# [What you have to do]
Among the lines below, list those containing the string "follow".
* START *
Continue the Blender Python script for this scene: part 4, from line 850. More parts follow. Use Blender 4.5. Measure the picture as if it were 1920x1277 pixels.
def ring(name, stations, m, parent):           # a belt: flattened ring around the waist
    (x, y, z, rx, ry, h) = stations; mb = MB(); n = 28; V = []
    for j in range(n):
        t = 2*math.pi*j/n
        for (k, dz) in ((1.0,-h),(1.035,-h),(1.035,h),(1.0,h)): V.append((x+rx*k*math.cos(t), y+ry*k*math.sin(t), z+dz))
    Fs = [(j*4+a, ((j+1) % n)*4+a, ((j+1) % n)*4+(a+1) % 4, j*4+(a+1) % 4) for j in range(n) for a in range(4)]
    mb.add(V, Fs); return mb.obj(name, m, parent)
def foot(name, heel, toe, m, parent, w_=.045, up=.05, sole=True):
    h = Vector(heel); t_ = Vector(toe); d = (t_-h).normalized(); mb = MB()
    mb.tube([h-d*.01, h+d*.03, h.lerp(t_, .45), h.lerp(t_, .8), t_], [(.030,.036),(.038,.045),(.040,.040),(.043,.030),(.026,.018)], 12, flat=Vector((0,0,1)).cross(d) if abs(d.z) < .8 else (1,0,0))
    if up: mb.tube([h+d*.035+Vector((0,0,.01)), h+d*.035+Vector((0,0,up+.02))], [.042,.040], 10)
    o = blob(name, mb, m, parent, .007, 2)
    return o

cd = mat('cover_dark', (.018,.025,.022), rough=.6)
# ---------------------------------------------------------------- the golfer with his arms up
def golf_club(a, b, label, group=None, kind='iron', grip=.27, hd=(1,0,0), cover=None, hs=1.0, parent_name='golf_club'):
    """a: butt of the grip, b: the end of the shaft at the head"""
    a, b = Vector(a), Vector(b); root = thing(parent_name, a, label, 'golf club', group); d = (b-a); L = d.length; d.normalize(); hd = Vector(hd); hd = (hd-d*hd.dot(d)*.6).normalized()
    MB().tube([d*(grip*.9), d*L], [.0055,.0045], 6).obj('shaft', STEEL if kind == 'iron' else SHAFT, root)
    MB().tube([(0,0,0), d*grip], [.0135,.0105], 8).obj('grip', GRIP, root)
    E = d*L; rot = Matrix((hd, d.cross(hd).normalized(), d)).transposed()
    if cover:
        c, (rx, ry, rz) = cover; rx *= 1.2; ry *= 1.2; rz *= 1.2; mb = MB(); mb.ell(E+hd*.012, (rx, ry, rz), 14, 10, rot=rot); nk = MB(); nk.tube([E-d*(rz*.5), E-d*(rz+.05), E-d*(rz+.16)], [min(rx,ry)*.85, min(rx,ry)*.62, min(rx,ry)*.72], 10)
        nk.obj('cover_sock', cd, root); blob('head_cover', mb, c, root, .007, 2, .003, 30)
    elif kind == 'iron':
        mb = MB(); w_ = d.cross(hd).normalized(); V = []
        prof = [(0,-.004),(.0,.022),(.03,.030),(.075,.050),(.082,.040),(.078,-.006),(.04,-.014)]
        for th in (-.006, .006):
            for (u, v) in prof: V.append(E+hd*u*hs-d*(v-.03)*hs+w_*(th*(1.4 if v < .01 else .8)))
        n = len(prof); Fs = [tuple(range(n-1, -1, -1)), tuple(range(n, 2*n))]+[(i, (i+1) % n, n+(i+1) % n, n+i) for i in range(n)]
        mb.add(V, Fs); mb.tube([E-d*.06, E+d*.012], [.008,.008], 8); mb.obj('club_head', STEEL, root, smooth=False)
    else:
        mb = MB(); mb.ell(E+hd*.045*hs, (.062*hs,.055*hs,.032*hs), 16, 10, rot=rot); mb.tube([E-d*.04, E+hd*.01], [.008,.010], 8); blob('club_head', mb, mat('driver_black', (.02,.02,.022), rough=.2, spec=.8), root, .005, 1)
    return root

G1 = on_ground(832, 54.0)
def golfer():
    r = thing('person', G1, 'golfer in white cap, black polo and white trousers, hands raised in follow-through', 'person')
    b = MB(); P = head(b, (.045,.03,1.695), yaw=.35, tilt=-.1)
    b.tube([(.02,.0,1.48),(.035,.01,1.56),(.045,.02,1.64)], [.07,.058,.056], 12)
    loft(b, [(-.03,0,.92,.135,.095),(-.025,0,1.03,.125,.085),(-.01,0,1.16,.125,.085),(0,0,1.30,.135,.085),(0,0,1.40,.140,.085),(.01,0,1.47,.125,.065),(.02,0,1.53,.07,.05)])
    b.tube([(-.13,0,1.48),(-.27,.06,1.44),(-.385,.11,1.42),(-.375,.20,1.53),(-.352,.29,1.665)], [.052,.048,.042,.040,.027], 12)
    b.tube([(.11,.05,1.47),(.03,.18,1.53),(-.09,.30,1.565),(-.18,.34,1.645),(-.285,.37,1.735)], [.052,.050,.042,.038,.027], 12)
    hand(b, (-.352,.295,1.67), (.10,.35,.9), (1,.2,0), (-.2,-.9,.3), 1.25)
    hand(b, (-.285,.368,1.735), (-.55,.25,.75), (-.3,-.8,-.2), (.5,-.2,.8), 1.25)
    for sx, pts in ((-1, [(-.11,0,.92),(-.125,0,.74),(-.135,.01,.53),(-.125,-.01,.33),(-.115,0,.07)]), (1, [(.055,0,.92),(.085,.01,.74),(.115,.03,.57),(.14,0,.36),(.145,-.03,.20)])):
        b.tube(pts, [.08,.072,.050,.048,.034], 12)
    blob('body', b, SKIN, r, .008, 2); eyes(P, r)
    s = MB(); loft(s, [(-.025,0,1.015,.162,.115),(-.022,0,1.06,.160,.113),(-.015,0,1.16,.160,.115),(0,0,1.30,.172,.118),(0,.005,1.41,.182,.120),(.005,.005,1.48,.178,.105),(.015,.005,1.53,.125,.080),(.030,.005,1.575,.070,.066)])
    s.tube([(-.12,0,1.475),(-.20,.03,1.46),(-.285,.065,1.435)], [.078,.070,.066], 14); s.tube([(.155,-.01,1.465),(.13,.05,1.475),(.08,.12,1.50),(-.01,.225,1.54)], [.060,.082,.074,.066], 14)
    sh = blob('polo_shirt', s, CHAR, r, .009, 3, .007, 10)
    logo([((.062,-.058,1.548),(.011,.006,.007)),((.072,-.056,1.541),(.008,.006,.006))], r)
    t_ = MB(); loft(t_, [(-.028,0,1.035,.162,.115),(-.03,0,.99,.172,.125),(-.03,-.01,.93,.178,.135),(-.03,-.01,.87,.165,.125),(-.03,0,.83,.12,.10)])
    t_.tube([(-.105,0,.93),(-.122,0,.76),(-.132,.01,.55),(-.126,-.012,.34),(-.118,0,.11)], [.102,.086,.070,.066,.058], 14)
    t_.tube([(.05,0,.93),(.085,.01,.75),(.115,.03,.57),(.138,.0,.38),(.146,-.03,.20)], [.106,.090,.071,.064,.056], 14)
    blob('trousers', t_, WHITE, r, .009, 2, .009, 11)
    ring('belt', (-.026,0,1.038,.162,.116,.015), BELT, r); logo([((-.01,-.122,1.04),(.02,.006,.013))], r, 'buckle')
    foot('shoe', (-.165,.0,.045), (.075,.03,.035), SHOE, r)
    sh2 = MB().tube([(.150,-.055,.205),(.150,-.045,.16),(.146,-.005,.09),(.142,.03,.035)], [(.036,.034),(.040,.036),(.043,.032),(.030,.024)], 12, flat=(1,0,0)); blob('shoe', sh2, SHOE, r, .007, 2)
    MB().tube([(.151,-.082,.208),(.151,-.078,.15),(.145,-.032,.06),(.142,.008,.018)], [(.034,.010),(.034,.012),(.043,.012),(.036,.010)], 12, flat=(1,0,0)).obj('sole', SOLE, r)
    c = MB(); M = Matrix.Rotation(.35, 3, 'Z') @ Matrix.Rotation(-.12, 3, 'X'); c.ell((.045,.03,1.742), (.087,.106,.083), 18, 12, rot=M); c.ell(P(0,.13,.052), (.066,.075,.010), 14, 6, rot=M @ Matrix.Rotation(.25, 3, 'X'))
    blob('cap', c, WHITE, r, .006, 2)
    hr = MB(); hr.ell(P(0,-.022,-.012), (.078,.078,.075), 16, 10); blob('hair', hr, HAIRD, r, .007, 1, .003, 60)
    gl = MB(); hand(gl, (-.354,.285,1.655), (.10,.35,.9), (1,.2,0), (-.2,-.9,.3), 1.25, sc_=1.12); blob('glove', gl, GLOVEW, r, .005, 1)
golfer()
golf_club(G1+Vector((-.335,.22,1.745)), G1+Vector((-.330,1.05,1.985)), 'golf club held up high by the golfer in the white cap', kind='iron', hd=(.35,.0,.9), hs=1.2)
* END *
# [Solved exercise]
Continue the Blender Python script for this scene: part 4, from line 850. More parts follow. Use Blender 4.5. Measure the picture as if it were 1920x1277 pixels.
    r = thing('person', G1, 'golfer in white cap, black polo and white trousers, hands raised in follow-through', 'person')